Internet of Things (IoT) Applications
This course explores the architecture and implementation of IoT systems, including sensor networks, wireless communication protocols, and cloud integration. Students will develop IoT applications using platforms such as Arduino, Raspberry Pi, and AWS IoT Core. The course includes projects involving smart home automation and industrial monitoring.
Project-Based Learning Philosophy
The department strongly believes in project-based learning as a means of enhancing student engagement and practical understanding. The curriculum is designed to incorporate hands-on projects throughout the academic journey, from introductory labs to advanced capstone projects.

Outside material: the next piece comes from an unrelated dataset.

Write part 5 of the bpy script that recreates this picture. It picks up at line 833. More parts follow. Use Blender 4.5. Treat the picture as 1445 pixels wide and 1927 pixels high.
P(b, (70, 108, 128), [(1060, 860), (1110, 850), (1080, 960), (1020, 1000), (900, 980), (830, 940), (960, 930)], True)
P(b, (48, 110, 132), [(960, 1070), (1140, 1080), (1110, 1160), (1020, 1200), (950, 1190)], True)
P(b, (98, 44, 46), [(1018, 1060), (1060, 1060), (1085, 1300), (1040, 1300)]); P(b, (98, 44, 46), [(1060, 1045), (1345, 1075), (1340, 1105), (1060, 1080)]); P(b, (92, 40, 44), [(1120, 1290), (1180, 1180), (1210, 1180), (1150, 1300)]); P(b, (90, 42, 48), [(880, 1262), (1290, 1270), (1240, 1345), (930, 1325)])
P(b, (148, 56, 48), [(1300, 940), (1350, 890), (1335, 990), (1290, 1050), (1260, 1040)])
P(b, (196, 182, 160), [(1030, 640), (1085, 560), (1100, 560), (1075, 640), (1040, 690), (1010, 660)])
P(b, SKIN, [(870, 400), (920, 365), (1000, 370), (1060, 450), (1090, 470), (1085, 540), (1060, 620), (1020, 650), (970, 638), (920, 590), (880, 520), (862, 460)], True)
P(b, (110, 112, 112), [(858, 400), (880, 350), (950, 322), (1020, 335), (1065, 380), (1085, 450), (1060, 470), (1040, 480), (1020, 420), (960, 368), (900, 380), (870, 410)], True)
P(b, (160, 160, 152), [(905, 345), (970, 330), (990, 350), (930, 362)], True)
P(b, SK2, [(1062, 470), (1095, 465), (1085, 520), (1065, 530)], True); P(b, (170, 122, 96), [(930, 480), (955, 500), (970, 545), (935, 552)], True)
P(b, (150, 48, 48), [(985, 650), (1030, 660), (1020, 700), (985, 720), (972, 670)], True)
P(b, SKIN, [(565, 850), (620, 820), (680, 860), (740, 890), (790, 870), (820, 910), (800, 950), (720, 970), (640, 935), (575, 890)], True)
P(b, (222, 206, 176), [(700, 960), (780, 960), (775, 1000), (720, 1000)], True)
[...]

Mini-projects are assigned during the second and third years to reinforce classroom concepts. These projects typically involve small teams of 3-5 students working on a specific problem or technology. Students must present their findings at the end of each semester and receive feedback from faculty mentors.
The final-year capstone project is a comprehensive endeavor that requires students to apply all knowledge gained during their undergraduate studies. Projects are often sponsored by industry partners, providing real-world relevance and professional exposure. The evaluation process includes both technical review and presentation skills assessment.
Faculty members serve as mentors for these projects, offering guidance on methodology, tool selection, and project management. Students are encouraged to collaborate with peers from different academic years, fostering a culture of knowledge sharing and teamwork.